▸ **TASK REQUIREMENTS**
Repeat all of the material exactly as given.

▸ **PROVIDED DATA**
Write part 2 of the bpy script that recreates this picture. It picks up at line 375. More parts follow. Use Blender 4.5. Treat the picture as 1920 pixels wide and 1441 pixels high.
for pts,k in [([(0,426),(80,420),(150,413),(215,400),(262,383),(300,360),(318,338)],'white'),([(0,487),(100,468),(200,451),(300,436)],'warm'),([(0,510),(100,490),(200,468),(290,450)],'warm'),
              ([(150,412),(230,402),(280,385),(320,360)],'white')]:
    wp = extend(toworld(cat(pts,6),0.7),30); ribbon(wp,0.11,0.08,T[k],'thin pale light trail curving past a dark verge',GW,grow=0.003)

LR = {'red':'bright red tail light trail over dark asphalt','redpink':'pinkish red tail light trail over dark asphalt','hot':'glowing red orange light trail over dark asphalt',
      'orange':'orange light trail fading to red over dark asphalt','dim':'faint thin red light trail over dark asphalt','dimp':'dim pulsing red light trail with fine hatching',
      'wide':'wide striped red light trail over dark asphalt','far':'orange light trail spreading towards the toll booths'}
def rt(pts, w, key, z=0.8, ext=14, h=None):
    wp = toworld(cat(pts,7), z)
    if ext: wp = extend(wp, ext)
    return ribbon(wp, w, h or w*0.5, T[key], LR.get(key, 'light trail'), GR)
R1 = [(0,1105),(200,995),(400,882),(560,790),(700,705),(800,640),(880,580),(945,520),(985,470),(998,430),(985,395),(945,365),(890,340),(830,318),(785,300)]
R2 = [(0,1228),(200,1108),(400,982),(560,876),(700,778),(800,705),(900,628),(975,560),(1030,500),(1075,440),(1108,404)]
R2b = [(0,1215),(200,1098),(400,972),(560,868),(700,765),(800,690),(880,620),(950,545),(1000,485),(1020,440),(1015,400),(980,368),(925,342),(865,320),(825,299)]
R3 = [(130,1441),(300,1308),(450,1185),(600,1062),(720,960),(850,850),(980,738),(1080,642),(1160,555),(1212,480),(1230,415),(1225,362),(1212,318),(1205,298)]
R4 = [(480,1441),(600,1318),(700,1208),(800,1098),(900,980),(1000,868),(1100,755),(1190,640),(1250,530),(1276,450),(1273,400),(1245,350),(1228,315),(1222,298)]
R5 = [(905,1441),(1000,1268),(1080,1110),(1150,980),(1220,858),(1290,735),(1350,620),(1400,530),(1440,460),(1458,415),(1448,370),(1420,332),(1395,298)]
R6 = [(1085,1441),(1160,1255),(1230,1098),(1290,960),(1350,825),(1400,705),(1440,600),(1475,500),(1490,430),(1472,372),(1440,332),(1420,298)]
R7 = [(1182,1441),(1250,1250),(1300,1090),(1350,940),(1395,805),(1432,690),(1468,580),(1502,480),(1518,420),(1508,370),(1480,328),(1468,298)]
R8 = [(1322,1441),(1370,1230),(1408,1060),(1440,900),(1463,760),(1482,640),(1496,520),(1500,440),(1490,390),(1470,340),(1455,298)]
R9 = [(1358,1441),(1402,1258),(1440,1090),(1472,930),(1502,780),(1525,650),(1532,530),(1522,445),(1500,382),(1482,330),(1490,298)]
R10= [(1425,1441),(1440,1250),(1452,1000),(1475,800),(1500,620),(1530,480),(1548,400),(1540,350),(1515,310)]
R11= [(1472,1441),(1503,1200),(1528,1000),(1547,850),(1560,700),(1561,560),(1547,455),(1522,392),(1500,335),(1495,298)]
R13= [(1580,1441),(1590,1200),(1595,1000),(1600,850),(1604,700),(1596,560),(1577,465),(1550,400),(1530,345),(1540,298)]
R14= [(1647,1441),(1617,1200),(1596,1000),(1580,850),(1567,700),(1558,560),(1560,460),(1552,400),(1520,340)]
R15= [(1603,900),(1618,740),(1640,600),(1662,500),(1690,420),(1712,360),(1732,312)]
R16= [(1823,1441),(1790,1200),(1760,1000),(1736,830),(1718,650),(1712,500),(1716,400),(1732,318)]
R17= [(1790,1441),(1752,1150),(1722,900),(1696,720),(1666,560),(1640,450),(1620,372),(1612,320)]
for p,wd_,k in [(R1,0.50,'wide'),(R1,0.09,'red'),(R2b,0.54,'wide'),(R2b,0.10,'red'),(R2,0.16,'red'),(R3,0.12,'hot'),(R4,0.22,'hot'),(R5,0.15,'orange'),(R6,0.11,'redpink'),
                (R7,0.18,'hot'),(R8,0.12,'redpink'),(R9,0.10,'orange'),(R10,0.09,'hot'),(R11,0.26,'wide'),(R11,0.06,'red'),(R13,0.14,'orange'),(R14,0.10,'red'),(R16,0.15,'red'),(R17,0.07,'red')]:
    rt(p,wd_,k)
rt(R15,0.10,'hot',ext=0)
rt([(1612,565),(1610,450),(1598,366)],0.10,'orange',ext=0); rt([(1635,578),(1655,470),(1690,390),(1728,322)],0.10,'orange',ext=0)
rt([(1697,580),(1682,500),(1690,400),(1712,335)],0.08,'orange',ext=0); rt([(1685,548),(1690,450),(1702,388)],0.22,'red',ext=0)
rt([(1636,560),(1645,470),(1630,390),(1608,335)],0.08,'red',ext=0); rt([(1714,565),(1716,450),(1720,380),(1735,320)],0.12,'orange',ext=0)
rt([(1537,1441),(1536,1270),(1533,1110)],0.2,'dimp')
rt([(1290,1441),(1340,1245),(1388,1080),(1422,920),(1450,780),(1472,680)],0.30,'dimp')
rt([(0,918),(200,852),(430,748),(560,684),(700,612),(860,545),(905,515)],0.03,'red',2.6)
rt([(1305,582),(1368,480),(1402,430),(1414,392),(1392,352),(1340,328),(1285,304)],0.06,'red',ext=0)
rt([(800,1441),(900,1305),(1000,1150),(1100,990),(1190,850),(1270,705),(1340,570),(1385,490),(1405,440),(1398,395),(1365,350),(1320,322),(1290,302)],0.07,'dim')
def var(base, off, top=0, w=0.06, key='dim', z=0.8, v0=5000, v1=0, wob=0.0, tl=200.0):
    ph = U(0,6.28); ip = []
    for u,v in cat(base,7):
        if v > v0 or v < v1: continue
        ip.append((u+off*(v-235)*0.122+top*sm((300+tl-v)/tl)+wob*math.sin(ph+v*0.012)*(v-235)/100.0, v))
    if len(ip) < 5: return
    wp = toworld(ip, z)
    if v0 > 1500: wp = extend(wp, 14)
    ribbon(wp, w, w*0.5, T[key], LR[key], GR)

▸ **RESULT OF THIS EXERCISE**
Write part 2 of the bpy script that recreates this picture. It picks up at line 375. More parts follow. Use Blender 4.5. Treat the picture as 1920 pixels wide and 1441 pixels high.
for pts,k in [([(0,426),(80,420),(150,413),(215,400),(262,383),(300,360),(318,338)],'white'),([(0,487),(100,468),(200,451),(300,436)],'warm'),([(0,510),(100,490),(200,468),(290,450)],'warm'),
              ([(150,412),(230,402),(280,385),(320,360)],'white')]:
    wp = extend(toworld(cat(pts,6),0.7),30); ribbon(wp,0.11,0.08,T[k],'thin pale light trail curving past a dark verge',GW,grow=0.003)

LR = {'red':'bright red tail light trail over dark asphalt','redpink':'pinkish red tail light trail over dark asphalt','hot':'glowing red orange light trail over dark asphalt',
      'orange':'orange light trail fading to red over dark asphalt','dim':'faint thin red light trail over dark asphalt','dimp':'dim pulsing red light trail with fine hatching',
      'wide':'wide striped red light trail over dark asphalt','far':'orange light trail spreading towards the toll booths'}
def rt(pts, w, key, z=0.8, ext=14, h=None):
    wp = toworld(cat(pts,7), z)
    if ext: wp = extend(wp, ext)
    return ribbon(wp, w, h or w*0.5, T[key], LR.get(key, 'light trail'), GR)
R1 = [(0,1105),(200,995),(400,882),(560,790),(700,705),(800,640),(880,580),(945,520),(985,470),(998,430),(985,395),(945,365),(890,340),(830,318),(785,300)]
R2 = [(0,1228),(200,1108),(400,982),(560,876),(700,778),(800,705),(900,628),(975,560),(1030,500),(1075,440),(1108,404)]
R2b = [(0,1215),(200,1098),(400,972),(560,868),(700,765),(800,690),(880,620),(950,545),(1000,485),(1020,440),(1015,400),(980,368),(925,342),(865,320),(825,299)]
R3 = [(130,1441),(300,1308),(450,1185),(600,1062),(720,960),(850,850),(980,738),(1080,642),(1160,555),(1212,480),(1230,415),(1225,362),(1212,318),(1205,298)]
R4 = [(480,1441),(600,1318),(700,1208),(800,1098),(900,980),(1000,868),(1100,755),(1190,640),(1250,530),(1276,450),(1273,400),(1245,350),(1228,315),(1222,298)]
R5 = [(905,1441),(1000,1268),(1080,1110),(1150,980),(1220,858),(1290,735),(1350,620),(1400,530),(1440,460),(1458,415),(1448,370),(1420,332),(1395,298)]
R6 = [(1085,1441),(1160,1255),(1230,1098),(1290,960),(1350,825),(1400,705),(1440,600),(1475,500),(1490,430),(1472,372),(1440,332),(1420,298)]
R7 = [(1182,1441),(1250,1250),(1300,1090),(1350,940),(1395,805),(1432,690),(1468,580),(1502,480),(1518,420),(1508,370),(1480,328),(1468,298)]
R8 = [(1322,1441),(1370,1230),(1408,1060),(1440,900),(1463,760),(1482,640),(1496,520),(1500,440),(1490,390),(1470,340),(1455,298)]
R9 = [(1358,1441),(1402,1258),(1440,1090),(1472,930),(1502,780),(1525,650),(1532,530),(1522,445),(1500,382),(1482,330),(1490,298)]
R10= [(1425,1441),(1440,1250),(1452,1000),(1475,800),(1500,620),(1530,480),(1548,400),(1540,350),(1515,310)]
R11= [(1472,1441),(1503,1200),(1528,1000),(1547,850),(1560,700),(1561,560),(1547,455),(1522,392),(1500,335),(1495,298)]
R13= [(1580,1441),(1590,1200),(1595,1000),(1600,850),(1604,700),(1596,560),(1577,465),(1550,400),(1530,345),(1540,298)]
R14= [(1647,1441),(1617,1200),(1596,1000),(1580,850),(1567,700),(1558,560),(1560,460),(1552,400),(1520,340)]
R15= [(1603,900),(1618,740),(1640,600),(1662,500),(1690,420),(1712,360),(1732,312)]
R16= [(1823,1441),(1790,1200),(1760,1000),(1736,830),(1718,650),(1712,500),(1716,400),(1732,318)]
R17= [(1790,1441),(1752,1150),(1722,900),(1696,720),(1666,560),(1640,450),(1620,372),(1612,320)]
for p,wd_,k in [(R1,0.50,'wide'),(R1,0.09,'red'),(R2b,0.54,'wide'),(R2b,0.10,'red'),(R2,0.16,'red'),(R3,0.12,'hot'),(R4,0.22,'hot'),(R5,0.15,'orange'),(R6,0.11,'redpink'),
                (R7,0.18,'hot'),(R8,0.12,'redpink'),(R9,0.10,'orange'),(R10,0.09,'hot'),(R11,0.26,'wide'),(R11,0.06,'red'),(R13,0.14,'orange'),(R14,0.10,'red'),(R16,0.15,'red'),(R17,0.07,'red')]:
    rt(p,wd_,k)
rt(R15,0.10,'hot',ext=0)
rt([(1612,565),(1610,450),(1598,366)],0.10,'orange',ext=0); rt([(1635,578),(1655,470),(1690,390),(1728,322)],0.10,'orange',ext=0)
rt([(1697,580),(1682,500),(1690,400),(1712,335)],0.08,'orange',ext=0); rt([(1685,548),(1690,450),(1702,388)],0.22,'red',ext=0)
rt([(1636,560),(1645,470),(1630,390),(1608,335)],0.08,'red',ext=0); rt([(1714,565),(1716,450),(1720,380),(1735,320)],0.12,'orange',ext=0)
rt([(1537,1441),(1536,1270),(1533,1110)],0.2,'dimp')
rt([(1290,1441),(1340,1245),(1388,1080),(1422,920),(1450,780),(1472,680)],0.30,'dimp')
rt([(0,918),(200,852),(430,748),(560,684),(700,612),(860,545),(905,515)],0.03,'red',2.6)
rt([(1305,582),(1368,480),(1402,430),(1414,392),(1392,352),(1340,328),(1285,304)],0.06,'red',ext=0)
rt([(800,1441),(900,1305),(1000,1150),(1100,990),(1190,850),(1270,705),(1340,570),(1385,490),(1405,440),(1398,395),(1365,350),(1320,322),(1290,302)],0.07,'dim')
def var(base, off, top=0, w=0.06, key='dim', z=0.8, v0=5000, v1=0, wob=0.0, tl=200.0):
    ph = U(0,6.28); ip = []
    for u,v in cat(base,7):
        if v > v0 or v < v1: continue
        ip.append((u+off*(v-235)*0.122+top*sm((300+tl-v)/tl)+wob*math.sin(ph+v*0.012)*(v-235)/100.0, v))
    if len(ip) < 5: return
    wp = toworld(ip, z)
    if v0 > 1500: wp = extend(wp, 14)
    ribbon(wp, w, w*0.5, T[key], LR[key], GR)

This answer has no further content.